To this, I think, shameless liberals can really only make three replies.
They could claim that Western-style liberalism has been historically proven to be the ultimate moral truth. This of course requires not just a Whiggish but a full-blown Hegelian reading of history: unless history is the unfolding of the World Spirit there is no reason to infer moral correctness from an ideology’s achievement of political and cultural hegemony (helped along by the Maxim gun). There was some wind behind this sail back in the glory days of Francis Fukuyama’s End of History: this subtle book was given an unsubtle reading, in which Western liberal democracy emerged triumphantly as the last ideology standing. Now, of course, even the historical premise is shaky. The proud victors of the Cold War have degenerated into quagmires of bureaucratic sclerosis, narcissistic leadership, indifference to the rule of law, and smartphone zombie voters. Every day they look more like a Dead-End of History.
Shameless liberals could claim that their core value-judgements are in fact universally shared and not culturally specific. As far as liberal values go, that doesn’t seem a very plausible hypothesis. But if moral philosophers were really committed to it then we should expect to see them eagerly engaged in comparative philosophy to test the proposition. Instead, they remain araldited to a philosophical canon that might as well have been selected by somebody who stuck his fingers in his ears and sung hearty European folk songs any time another culture tried to speak. Talking universal while acting parochial is a combination that could be seen as chauvinism.
Finally, shameless liberals could say that the important thing is not that their values are correct but only that they are their values. Then the principle of shamelessness is a universalisable maxim: it enjoins everyone convinced of their own moral rectitude to go out and rectify the world, so far as their power permits.
But that is not a world I want to live in. I am happy, of course, to be held to the moral standards of a community—how else is communal life possible? But that is very different from having to live my life in constant worry about who might come a-rectifying.

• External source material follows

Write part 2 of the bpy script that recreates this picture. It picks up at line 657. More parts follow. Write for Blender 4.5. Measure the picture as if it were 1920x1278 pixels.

What allows Western political philosophers to be cavalier about this, I think, is complacency about a rapidly eroding status quo. They see a world in which the great powers remain nominally liberal—hypocritically, but still nominally committed enough to have to listen to arguments grounded on liberal values. And they expect this to continue—or at least they don’t think about the prospect of it not continuing. I see no reason to think that the future belongs to nominally liberal powers. The powers rising fastest today have a very different, more distant, more circuitous historical relationship to the Protestant heresy known as the liberal tradition. They might end up committed to rather different values.

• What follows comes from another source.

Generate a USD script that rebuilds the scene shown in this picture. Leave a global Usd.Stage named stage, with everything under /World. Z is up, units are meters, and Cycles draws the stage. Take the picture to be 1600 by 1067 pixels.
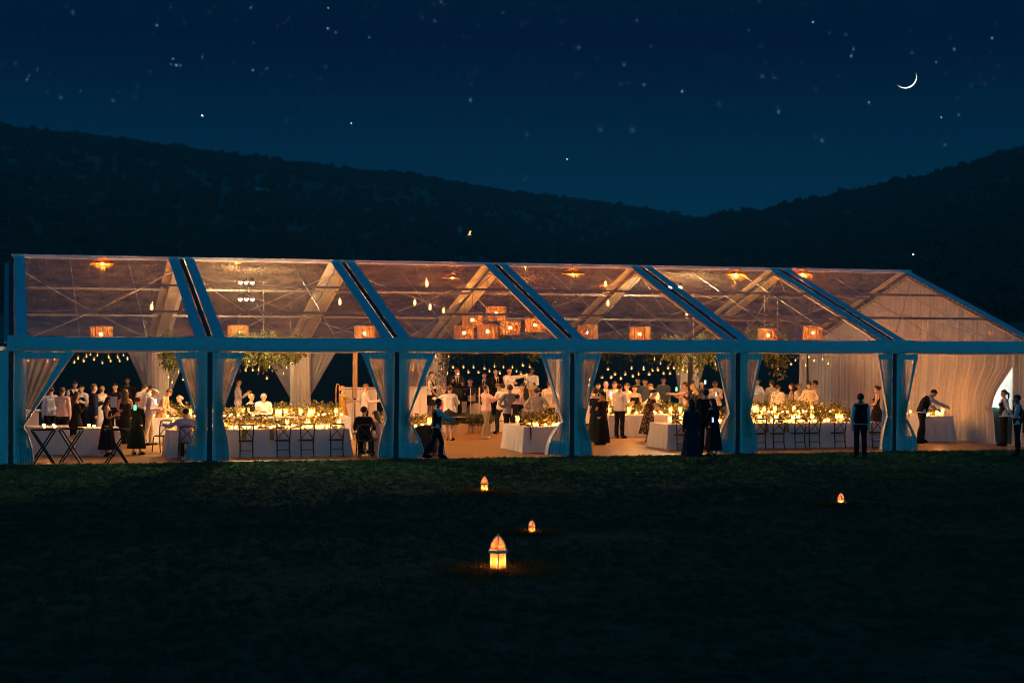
import math, random, numpy as np, trimesh, usdkit, meshkit
import manifold3d as m3
from pxr import Usd, UsdGeom, UsdLux, UsdShade, Gf, Sdf, Vt
stage = Usd.Stage.CreateInMemory()
UsdGeom.SetStageUpAxis(stage, UsdGeom.Tokens.z); UsdGeom.SetStageMetersPerUnit(stage, 1.0)
UsdGeom.Xform.Define(stage, '/World'); UsdGeom.Scope.Define(stage, '/World/Looks')
rng = np.random.default_rng(11); random.seed(5)
PI = math.pi
# ---------------------------------------------------------------- camera, sky, exposure
FPX, YAW, PITCH, ROLL, HCAM, DCAM = 2690.0, 0.285, -0.002, 0.005, 3.273, 45.614
EYE = np.array([-0.09, -DCAM, HCAM])
EXPOSURE = 4.4
cam = UsdGeom.Camera.Define(stage, '/World/camera')
cam.CreateHorizontalApertureAttr(36.0); cam.CreateVerticalApertureAttr(36.0*682/1024)
cam.CreateFocalLengthAttr(36.0*FPX/1600); cam.CreateClippingRangeAttr(Gf.Vec2f(0.5, 20000)); cam.CreateExposureAttr(EXPOSURE)
_r = np.array([math.cos(YAW), -math.sin(YAW), 0]); _f = np.array([math.sin(YAW), math.cos(YAW), 0]); _u = np.array([0, 0, 1.0])
_fw = _f*math.cos(PITCH)+_u*math.sin(PITCH); _up = _u*math.cos(PITCH)-_f*math.sin(PITCH)
CR = _r*math.cos(ROLL)+_up*math.sin(ROLL); CU = -_r*math.sin(ROLL)+_up*math.cos(ROLL); CF = _fw
cam.AddTransformOp().Set(Gf.Matrix4d(*CR, 0, *CU, 0, *(-CF), 0, *EYE, 1))
def ray(px, py): return CF + CR*(px-800)/FPX - CU*(py-533.5)/FPX
def ground(px, py, z=0.0):
    d = ray(px, py); t = (z-EYE[2])/d[2]; return EYE+d*t
def atY(px, py, Y):                                                   # the point on the plane y = Y seen at a pixel
    d = ray(px, py); return EYE+d*(Y-EYE[1])/d[1]
def proj(p):
    v = np.asarray(p, float)-EYE; w = v@CF; return 800+FPX*(v@CR)/w, 533.5-FPX*(v@CU)/w
SKY_STRENGTH, SUN_EL, SUN_AZ = 0.15, math.radians(-4.0), math.radians(196)   # the sun has set behind the camera
def T(*a, **k): return usdkit.material(stage, '/World/Looks/'+a[0], *a[1:], **k)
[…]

Given that, for those who care about liberalism, you’d think that now would be a good time to promote the norm that firm conviction in your own moral principles doesn’t license you to intervene among those who don’t share them, even if you have the power to do so, and even if doing so would not have bad strategic consequences for you. Even better would be a general norm of responding to moral disagreement by trying to really listen and learn from the other; of “being rendered finite by the presence of the Other”, as Dipesh Chakrabarty puts it, rather than responding to all moral disagreement by immediately elevating oneself to the position of corrector.
Enoch thinks of this principle as a kind of shame. Maybe so, but we might be grateful for shame when it’s the only thing holding back others more powerful from intervening to morally correct us. Strikingly, Enoch’s lecture had no examples in which we were the ones being corrected by others esteeming themselves of superior virtue. This inability to see ourselves in any other role than that of the correctors is, I suspect, the effect of a Western fantasy of endlessly projected power. If we give up the fantasy then we can get to work on making the world safe for the morally correctable. One day, we’ll be the moral inverts asking for a bit of grace to see the world our way.
Really interesting. I have always felt very ambivalent on this point. My understanding is that classical liberalism justifies this position with the claim that its own content is not much other than negative freedom as the goal of living together with others - as long as I leave everyone else free to do as they please, my own views and practices are fine, as are yours. Liberalism only asserts this shamelessness that you describe so well with respect to practices that impinge upon negative freedom. The cultural relativist position that you nod towards is difficult because not all cultures respect the autonomy of the individual nor of other communities to practice their own ways of life, regardless of whether those ways of life interfere with the freedom of others or not. So, I can, as a liberal, adopt the tolerant position that all cultures are equally valid only up to the point at which, say, a culture practices as a rule the oppression of women. Then, to paraphrase Catherine MacKinnon, we have to recognize that all forms of oppression are going to have some sort of cultural ‘excuse’. Where this argument tends to stall is in the fact that liberalism always sneaks in other norms, individualism for example. But it’s difficult to imagine this respect for autonomy without some form of individualism. Here in Toronto, which is a very multicultural city in a fairly multicultural country, the experiment is ongoing. A number of years ago, many people were saying that it had failed. But I don’t find that here on the ground. It’s imperfect, for sure, but we are still holding fast to this idea that cultures can exist side by side, maintain their distinctness and their own sets of values even if these conflict, but also agree to the minimal requirement of ‘Canadianness’ - that everyone respects everyone else’s right to their own ways of life and beliefs (similar to France’s laicite - in theory if not in practice). I guess in my many years of thinking this through and living in different countries, I’ve never come across any better option! And I think that’s usually the justification, rather than any sense of it being intuitively right. It’s just the only viable way (that I can see) for different people and cultures to exist side by side.
Your question about the blind faith that Western powers will always be in charge is a valuable warning!
Thanks for this thoughtful piece, in any case.
This is small point, but Enoch gets King wrong. He absolutely does not think there are two sides to, for example, issues such as racial segregation. In fact, he spends a lot of time explaining why (for moral reasons) segregationists are morally wrong in their support of Jim Crow, and why the white moderates are morally wrong for not doing anything to overturn it. The idea that he would be some wishy washy relativist strikes me as a very wrong reading of King (and, I say this as someone who has just published the first book length work on his political philosophy). In fact, King does exactly what Enoch would like of so-called shameless liberals: he appeals unabashedly to liberal values - liberty, equality, etc - when he makes arguments against Jim Crow. So, don't worry, you can take a critical view of Enoch's argument without appearing to align yourself with opponents of the civil rights movement!